Mangelwesen Mensch

Alle zwei Jahre zeigt die »Tanzplattform Deutschland« das Bemerkenswerteste, was in der Republik an freien zeitgenössischen Tanzproduktionen erarbeitet wurde. Künstler aus NRW sind selten dabei. Doch zur kommenden Plattform im März in Frankfurt am Main haben zwei es  geschafft: Verena Billinger und Sebastian Schulz. Beide aus Düsseldorf. Dort, im Forum Freies Theater, wo sie schon als Jugendliche in einem Tanzprojekt auftraten, feiert ihr Stück »Unlikley creatures (1) who we are« Premiere.

 

Es geht um die Körper im Tanz, der seit seiner Entstehung  in Renaissance und Barock, den Menschen immer auch andere Geschöpfe tanzen lässt: Feen, Monster, Nymphen, Planeten. Dabei erscheinen die Menschen als unwahrscheinliche Kreaturen, die sich gern als etwas anderes ausgeben, wie Mängelwesen. Sie sind sich selbst nie genug.

 

Billinger und Schulz finden ihre Themen auf der Straße. Bei aller Neugier, mit der sie bohren, drücken, zupfen, haben ihre Performances etwas im besten Sinne Bodenständiges, einen Bezug zur Wirklichkeit, der das Spielen ermöglicht.
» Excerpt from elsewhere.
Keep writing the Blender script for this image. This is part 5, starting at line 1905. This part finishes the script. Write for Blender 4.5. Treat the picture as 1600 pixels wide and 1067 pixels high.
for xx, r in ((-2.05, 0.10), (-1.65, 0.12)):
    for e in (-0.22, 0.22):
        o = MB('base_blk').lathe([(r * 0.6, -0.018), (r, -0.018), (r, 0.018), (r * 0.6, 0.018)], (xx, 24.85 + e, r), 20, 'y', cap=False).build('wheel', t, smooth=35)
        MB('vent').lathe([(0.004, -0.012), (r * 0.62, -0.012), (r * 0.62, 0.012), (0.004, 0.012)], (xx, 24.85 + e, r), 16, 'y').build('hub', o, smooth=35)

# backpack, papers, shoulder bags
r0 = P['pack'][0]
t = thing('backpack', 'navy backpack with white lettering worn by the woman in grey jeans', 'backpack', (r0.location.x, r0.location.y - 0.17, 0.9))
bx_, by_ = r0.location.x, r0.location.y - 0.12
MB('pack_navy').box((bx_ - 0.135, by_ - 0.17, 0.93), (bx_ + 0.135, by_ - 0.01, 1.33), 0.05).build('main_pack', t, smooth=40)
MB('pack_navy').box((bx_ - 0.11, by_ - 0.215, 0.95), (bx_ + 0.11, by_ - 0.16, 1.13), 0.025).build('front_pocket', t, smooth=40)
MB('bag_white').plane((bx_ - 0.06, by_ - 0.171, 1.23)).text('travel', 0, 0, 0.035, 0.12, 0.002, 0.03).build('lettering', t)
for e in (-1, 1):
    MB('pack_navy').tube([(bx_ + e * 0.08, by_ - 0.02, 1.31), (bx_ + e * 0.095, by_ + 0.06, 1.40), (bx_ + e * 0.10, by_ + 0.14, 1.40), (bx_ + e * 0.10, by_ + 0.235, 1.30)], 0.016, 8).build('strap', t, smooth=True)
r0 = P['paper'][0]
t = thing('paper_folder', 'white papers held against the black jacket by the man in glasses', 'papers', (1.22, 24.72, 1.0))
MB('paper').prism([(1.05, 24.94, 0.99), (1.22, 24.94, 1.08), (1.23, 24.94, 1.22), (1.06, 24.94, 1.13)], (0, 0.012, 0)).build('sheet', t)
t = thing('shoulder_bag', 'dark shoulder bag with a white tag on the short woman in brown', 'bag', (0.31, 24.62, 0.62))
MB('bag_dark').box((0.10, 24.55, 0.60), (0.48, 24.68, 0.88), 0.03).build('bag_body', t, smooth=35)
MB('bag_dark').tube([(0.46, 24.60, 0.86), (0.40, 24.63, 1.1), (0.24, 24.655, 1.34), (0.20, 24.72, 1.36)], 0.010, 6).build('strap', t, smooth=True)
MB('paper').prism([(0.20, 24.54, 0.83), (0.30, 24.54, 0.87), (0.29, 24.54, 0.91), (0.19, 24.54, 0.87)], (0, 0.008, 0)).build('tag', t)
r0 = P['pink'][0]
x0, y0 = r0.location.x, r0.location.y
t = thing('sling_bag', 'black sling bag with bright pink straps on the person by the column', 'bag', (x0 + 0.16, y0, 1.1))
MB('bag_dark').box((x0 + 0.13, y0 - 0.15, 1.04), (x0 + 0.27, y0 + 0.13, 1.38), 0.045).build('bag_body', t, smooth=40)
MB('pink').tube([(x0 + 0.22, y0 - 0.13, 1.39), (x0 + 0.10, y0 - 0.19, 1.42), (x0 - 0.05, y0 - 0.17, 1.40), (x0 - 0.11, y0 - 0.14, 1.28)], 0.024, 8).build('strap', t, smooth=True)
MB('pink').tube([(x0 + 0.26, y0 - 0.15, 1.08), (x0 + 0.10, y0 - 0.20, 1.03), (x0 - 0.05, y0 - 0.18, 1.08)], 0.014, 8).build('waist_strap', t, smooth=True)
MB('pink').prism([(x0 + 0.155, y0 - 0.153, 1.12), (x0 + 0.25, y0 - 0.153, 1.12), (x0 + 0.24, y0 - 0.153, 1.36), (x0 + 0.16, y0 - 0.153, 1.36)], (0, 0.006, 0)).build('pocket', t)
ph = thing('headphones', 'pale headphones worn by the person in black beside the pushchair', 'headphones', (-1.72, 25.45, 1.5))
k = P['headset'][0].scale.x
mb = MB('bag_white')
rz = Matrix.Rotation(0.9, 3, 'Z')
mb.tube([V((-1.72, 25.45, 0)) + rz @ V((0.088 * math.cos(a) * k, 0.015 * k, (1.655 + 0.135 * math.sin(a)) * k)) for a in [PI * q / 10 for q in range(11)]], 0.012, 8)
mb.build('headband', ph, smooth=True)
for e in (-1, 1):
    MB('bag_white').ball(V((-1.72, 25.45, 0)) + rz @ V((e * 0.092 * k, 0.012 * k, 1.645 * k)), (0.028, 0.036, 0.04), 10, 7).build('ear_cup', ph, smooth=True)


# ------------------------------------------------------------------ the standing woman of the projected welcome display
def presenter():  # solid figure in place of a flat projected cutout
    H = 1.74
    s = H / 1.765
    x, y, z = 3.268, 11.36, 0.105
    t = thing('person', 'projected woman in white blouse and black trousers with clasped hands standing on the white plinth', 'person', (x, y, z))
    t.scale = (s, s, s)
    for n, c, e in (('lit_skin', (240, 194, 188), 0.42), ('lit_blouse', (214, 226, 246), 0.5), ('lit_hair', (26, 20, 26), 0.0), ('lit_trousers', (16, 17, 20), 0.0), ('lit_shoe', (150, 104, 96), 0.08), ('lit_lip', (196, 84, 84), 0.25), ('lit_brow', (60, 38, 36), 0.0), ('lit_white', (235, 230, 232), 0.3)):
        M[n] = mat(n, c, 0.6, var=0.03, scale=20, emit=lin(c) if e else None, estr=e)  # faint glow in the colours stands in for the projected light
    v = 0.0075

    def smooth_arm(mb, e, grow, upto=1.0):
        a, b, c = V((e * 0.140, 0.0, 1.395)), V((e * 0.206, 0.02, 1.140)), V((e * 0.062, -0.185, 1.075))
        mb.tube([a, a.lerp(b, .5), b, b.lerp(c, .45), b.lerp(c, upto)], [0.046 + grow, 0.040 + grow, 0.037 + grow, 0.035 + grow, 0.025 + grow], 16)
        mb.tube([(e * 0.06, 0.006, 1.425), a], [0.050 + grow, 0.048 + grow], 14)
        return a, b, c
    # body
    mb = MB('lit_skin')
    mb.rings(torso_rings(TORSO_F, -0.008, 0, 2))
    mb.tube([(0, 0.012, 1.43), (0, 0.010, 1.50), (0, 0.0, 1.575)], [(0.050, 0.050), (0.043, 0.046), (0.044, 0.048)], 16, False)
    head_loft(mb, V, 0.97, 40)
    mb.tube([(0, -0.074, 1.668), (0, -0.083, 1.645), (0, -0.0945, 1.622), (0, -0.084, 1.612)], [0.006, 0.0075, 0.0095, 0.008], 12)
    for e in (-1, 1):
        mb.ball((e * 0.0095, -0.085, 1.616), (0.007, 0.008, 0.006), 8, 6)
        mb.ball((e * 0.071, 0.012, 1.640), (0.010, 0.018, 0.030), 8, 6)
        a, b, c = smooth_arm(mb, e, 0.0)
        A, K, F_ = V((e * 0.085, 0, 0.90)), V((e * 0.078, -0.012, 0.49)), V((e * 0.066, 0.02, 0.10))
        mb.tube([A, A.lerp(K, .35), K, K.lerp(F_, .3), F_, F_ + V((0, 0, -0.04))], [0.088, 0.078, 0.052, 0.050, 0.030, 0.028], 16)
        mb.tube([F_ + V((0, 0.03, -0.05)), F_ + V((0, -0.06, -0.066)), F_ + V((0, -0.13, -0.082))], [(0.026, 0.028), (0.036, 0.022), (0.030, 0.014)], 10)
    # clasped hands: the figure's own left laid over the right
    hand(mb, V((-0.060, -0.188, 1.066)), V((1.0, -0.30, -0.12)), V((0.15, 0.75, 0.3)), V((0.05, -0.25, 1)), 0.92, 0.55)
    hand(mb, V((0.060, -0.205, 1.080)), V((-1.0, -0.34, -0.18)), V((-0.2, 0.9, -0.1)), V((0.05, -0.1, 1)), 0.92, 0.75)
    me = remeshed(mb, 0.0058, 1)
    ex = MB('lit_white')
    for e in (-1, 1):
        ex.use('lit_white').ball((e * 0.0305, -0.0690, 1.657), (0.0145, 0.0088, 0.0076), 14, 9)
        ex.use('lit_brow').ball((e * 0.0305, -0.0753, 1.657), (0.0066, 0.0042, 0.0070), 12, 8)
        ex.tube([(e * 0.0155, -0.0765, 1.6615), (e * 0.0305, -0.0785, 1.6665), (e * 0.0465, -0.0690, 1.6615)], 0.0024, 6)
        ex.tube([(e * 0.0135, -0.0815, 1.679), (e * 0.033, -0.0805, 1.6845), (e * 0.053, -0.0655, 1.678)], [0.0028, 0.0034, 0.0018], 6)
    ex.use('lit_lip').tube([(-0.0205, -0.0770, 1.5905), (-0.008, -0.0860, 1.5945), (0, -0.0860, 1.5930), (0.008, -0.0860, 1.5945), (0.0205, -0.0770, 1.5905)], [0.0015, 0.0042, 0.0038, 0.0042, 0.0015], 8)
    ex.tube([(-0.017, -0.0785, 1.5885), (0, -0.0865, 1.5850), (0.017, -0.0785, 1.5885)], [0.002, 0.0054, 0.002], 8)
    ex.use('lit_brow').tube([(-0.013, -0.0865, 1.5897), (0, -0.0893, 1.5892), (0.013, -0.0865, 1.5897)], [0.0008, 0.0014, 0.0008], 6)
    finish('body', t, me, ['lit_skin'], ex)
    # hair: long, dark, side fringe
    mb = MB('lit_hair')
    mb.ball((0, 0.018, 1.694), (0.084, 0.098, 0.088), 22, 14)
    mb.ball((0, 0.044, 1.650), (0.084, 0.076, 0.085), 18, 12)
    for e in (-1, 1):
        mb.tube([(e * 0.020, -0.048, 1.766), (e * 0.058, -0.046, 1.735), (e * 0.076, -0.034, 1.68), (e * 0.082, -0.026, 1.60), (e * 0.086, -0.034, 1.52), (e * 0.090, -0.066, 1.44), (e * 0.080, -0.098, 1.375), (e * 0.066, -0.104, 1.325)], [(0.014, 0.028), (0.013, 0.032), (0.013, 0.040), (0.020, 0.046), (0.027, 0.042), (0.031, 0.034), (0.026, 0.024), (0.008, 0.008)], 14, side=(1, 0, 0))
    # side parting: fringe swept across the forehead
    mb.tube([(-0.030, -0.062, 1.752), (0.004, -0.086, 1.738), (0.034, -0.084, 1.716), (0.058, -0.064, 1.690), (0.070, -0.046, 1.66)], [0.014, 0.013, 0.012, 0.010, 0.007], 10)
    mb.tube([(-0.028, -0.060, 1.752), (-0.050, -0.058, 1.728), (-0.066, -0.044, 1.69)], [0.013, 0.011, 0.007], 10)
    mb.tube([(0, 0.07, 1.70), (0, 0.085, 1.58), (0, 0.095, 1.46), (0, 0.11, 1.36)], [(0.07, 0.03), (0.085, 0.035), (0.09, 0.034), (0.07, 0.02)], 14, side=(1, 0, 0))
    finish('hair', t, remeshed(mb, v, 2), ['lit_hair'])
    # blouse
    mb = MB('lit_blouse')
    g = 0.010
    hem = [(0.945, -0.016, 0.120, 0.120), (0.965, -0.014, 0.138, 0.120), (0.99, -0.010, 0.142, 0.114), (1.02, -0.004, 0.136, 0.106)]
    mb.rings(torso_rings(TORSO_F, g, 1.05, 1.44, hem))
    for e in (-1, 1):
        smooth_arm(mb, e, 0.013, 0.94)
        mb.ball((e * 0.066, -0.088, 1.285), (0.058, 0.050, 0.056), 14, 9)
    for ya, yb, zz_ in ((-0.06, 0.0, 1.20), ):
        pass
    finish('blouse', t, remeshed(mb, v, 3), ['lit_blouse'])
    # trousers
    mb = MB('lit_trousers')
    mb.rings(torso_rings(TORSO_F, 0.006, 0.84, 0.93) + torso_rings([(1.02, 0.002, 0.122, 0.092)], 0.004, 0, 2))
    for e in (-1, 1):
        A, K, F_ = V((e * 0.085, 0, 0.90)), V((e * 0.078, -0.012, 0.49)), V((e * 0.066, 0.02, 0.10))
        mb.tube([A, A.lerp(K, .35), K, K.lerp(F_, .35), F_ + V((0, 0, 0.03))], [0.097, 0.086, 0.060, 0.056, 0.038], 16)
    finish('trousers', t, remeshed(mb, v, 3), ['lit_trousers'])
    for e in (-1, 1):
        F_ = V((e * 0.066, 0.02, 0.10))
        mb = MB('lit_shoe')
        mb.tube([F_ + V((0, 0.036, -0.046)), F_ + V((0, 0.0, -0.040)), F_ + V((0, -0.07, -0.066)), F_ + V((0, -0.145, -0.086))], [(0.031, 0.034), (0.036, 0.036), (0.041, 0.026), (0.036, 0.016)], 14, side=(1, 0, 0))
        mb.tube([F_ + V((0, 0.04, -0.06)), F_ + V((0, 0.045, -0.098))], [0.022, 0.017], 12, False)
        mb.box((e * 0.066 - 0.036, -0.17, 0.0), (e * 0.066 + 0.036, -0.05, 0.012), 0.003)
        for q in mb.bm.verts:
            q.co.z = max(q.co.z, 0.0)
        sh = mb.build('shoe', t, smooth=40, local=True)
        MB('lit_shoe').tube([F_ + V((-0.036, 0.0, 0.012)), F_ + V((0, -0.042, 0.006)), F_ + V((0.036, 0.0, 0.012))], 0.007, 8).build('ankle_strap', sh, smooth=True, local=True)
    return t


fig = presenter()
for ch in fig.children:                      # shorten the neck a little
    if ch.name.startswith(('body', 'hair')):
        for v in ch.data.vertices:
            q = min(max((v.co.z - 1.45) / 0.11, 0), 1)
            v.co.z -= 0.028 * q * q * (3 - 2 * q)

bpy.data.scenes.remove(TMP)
Was glauben wir zu sehen?

 

Die alte Theaterfrage kleiden sie in überraschende Inszenierungen, die sie mit Reihungen, Wiederholungen, Variationen strukturieren und dem Publikum mit einer Haltung der Klarheit und Transparenz präsentieren. Die aber auch zu der  Schein-Welt gehört, die hier bezweifelt wird. In »Romantic Afternoon« luden sich Relationen zweier Körper und Köpfe zueinander im Betrachter mit Geschichten auf. »First Life — ein Melodram« breitete ihrer beider Paarbeziehung aus. Als Zuschauer folgt man, wendet, schwankt: Was stimmt? »Violent Event«, hart an der Grenze der Simulation, führte Zerren, Klammern, Schütteln, Schubsen, Fesseln und Liegenlassen vor ... und Mord als Grammatikübung. Aus einem Monitor winkten Fernsehkreaturen. Diese erhobene Hand, wird sie schlagen oder hat sie schon? Das ist »unlikely«, wahrer Schein.